Discipleship is part of a new community which through its forgiveness, receptivity, compassion, justice-making and service draws in others is not an end in itself. It is not an end in itself and nor is church membership.
God continues to send men and women towards Nineveh. Where is our Nineveh today? Nineveh is found among other places in the back-streets and lanes of our cities festering with prostitution, drug and crime. Nineveh is found in the ivory tower of the corporate establishment where the destinies of the majority of the world are decided without any attention to their interests and welfare. Nineveh is found in the diocesan offices where decisions can be made without reference to or consideration of the messiness and pain that people have to live in. But going to Nineveh is also like going out to engage with, and love the enemy. It might be those police officers carrying out President Duterte’s instructions and killing suspected drug addicts. It might be the politician whose policies are so reprehensible and inhumane. It might be the person in my own community who makes like extremely difficult because of his or her self-centredness, lack of consideration or even bullying. Loving the enemy means going to Nineveh. That is the hardest part of our faith but it is crucial. Jonah was not sent to the people of Israel who were already believers and neither are we. God invites us to bring the Good News to unimaginable places and ‘impossible’ situations. The good news for us is that these ‘hopeless’ cases are not too hopeless after all. That is the message of Nineveh today.

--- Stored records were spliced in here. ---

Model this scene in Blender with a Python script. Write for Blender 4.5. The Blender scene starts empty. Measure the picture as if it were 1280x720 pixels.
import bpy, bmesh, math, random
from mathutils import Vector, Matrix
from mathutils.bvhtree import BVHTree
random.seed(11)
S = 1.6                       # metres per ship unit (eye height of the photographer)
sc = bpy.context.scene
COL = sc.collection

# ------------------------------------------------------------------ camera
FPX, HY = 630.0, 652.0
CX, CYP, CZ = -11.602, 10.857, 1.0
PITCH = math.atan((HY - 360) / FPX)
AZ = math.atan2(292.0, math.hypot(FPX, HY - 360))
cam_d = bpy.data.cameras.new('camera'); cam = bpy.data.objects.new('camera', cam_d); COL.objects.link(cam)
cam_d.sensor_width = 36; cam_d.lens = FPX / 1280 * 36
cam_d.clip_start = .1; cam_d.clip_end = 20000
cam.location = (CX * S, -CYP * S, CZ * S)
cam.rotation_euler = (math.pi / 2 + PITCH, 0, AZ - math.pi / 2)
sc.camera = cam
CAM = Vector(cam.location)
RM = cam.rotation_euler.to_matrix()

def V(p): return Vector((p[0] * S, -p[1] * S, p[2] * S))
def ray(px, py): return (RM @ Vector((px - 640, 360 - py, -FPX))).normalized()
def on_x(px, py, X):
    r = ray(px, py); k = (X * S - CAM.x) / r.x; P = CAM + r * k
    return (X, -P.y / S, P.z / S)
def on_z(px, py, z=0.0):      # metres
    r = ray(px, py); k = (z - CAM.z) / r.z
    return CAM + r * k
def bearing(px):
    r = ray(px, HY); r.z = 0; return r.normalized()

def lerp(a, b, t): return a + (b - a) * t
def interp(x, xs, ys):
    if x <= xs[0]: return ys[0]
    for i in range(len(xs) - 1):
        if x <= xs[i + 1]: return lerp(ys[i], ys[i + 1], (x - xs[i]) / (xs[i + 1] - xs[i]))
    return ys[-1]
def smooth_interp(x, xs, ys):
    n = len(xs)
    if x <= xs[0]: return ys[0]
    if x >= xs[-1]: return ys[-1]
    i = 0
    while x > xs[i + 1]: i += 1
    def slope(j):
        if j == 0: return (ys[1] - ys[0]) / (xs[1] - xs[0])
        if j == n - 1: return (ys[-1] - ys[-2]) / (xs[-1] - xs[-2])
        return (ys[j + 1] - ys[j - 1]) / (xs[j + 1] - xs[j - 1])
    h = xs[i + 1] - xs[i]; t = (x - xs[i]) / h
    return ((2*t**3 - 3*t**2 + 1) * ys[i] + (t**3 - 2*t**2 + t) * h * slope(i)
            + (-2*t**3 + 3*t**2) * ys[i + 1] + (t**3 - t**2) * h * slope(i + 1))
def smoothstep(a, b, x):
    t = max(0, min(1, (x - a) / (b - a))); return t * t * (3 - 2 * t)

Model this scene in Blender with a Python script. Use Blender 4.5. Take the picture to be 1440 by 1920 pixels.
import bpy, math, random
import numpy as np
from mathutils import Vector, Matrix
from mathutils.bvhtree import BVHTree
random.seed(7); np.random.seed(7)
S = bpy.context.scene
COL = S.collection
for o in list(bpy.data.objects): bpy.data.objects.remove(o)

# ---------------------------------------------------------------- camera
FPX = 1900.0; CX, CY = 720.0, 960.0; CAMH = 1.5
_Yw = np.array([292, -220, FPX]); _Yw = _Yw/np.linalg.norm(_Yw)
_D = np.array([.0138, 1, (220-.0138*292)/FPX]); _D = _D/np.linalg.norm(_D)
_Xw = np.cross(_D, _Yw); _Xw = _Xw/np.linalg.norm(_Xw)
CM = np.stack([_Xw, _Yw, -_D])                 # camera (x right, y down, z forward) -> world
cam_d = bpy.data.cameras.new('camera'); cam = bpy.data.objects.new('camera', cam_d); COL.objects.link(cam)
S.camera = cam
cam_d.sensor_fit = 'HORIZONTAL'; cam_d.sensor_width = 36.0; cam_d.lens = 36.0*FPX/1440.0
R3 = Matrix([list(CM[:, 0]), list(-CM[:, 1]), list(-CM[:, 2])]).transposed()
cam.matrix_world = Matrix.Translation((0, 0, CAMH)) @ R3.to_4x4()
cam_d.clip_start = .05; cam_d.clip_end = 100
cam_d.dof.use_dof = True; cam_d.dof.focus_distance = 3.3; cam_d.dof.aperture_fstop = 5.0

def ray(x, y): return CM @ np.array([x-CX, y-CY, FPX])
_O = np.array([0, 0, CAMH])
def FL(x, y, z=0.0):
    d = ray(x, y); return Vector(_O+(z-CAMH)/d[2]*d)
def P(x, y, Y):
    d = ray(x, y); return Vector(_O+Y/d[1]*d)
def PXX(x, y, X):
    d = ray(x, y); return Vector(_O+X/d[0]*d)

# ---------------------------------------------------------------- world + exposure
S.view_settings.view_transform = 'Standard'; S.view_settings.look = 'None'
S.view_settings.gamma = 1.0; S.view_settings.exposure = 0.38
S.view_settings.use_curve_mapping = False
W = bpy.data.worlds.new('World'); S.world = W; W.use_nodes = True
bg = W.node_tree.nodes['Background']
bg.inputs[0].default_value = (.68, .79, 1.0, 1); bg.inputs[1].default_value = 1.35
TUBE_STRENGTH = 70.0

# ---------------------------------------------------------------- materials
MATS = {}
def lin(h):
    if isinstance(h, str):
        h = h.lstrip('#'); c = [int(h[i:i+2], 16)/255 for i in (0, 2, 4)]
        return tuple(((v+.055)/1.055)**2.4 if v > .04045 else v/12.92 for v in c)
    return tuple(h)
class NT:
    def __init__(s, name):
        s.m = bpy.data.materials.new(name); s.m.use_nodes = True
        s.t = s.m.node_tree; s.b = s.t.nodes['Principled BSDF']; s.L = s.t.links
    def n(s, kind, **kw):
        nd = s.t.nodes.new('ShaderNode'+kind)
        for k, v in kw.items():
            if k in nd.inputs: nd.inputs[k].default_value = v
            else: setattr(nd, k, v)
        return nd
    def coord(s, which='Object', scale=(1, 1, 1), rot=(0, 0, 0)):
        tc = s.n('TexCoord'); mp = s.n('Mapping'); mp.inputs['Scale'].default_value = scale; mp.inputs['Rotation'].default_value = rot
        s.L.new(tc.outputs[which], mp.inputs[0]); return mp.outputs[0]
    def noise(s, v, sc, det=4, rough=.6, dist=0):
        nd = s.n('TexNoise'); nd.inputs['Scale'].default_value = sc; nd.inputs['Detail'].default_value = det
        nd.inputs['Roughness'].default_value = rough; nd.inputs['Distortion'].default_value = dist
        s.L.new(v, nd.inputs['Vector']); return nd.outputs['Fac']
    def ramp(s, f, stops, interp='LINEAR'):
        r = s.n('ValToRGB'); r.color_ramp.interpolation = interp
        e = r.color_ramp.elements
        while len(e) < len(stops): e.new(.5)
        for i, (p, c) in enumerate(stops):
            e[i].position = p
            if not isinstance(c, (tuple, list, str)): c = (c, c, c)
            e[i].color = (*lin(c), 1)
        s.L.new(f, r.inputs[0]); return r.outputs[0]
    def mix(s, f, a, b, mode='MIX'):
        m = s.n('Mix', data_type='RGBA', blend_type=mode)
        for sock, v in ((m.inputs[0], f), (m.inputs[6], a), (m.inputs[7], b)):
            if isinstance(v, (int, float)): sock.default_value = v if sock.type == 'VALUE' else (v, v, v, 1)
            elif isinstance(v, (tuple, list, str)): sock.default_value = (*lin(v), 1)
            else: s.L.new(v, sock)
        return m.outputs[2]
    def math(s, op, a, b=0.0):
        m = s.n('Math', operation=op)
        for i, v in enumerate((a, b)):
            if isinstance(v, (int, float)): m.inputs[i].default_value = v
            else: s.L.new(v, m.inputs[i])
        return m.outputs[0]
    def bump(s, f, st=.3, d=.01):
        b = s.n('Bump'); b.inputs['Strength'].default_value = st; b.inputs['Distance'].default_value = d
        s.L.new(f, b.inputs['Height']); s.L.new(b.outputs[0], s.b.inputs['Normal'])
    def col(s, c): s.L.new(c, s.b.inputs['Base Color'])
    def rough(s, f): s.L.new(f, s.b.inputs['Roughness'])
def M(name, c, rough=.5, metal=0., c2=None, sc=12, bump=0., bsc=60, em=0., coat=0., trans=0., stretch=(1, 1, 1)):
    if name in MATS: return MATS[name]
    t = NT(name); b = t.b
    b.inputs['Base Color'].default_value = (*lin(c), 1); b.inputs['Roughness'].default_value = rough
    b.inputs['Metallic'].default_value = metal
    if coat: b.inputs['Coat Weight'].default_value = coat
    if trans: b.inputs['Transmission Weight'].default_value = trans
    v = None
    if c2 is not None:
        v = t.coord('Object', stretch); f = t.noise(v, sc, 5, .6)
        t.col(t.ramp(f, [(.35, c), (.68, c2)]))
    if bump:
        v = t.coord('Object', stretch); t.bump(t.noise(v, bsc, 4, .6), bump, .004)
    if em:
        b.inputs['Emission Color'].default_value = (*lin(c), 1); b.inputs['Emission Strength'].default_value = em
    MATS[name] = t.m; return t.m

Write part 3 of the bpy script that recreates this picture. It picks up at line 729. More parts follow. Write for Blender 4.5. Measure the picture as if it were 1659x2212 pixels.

The story of Jonah is nothing but an outrageous story about God’s mercy. The joke was on this reluctant prophet, and many believers in our churches, who think that God has the same prejudices, hates, tastes as we do. Jonah learned a lesson about mercy when he recognised God’s love and mercy symbolised in the unexpected gift of shade in the sweltering heat. He knew he did not earn this. Our call, as that of the disciples, is to allow Jesus to open our hearts to God’s gift of love and then demonstrate God’s overwhelming kindness to others. As the scribes and Pharisees are upset at Jesus befriending sinners, giving away God’s love and upsetting the moral order and the legitimate demands of religion, we see parallels in those who are upset at people who advocate for asylum seekers, upset the rule of ‘law’, and give to people who are perceived to be undeserving. We also saw this clearly in the lead up and during the recent plebiscite on same sex marriage. We see this when people call for welfare assistance to people who are homeless, unemployed or disadvantaged in other ways. It is seen as unfair to good hardworking people who have made sacrifices to obey God’s laws when they discover that God loves everyone! These complaints are echoed in our media and in church circles. The greatest obstacle to the church becoming more and more a community of grace and mercy comes not from sinners who reject God, but from religious people who reject sinners and cannot imagine sharing the same space or table with them. The gospel surprise is that God loves everyone and will go to any lengths, as we see time and time again, to bring home the lost person. The gospel challenge is less to those who appear lost and wayward but to us, God’s family, to welcome sinners and love them as God loves them. Pope Francis has begun a revolution. He changed the conversation in the church by focusing us on the God of Mercy. Mercy is the gate that opens up a way for others to enter the community and also our hearts.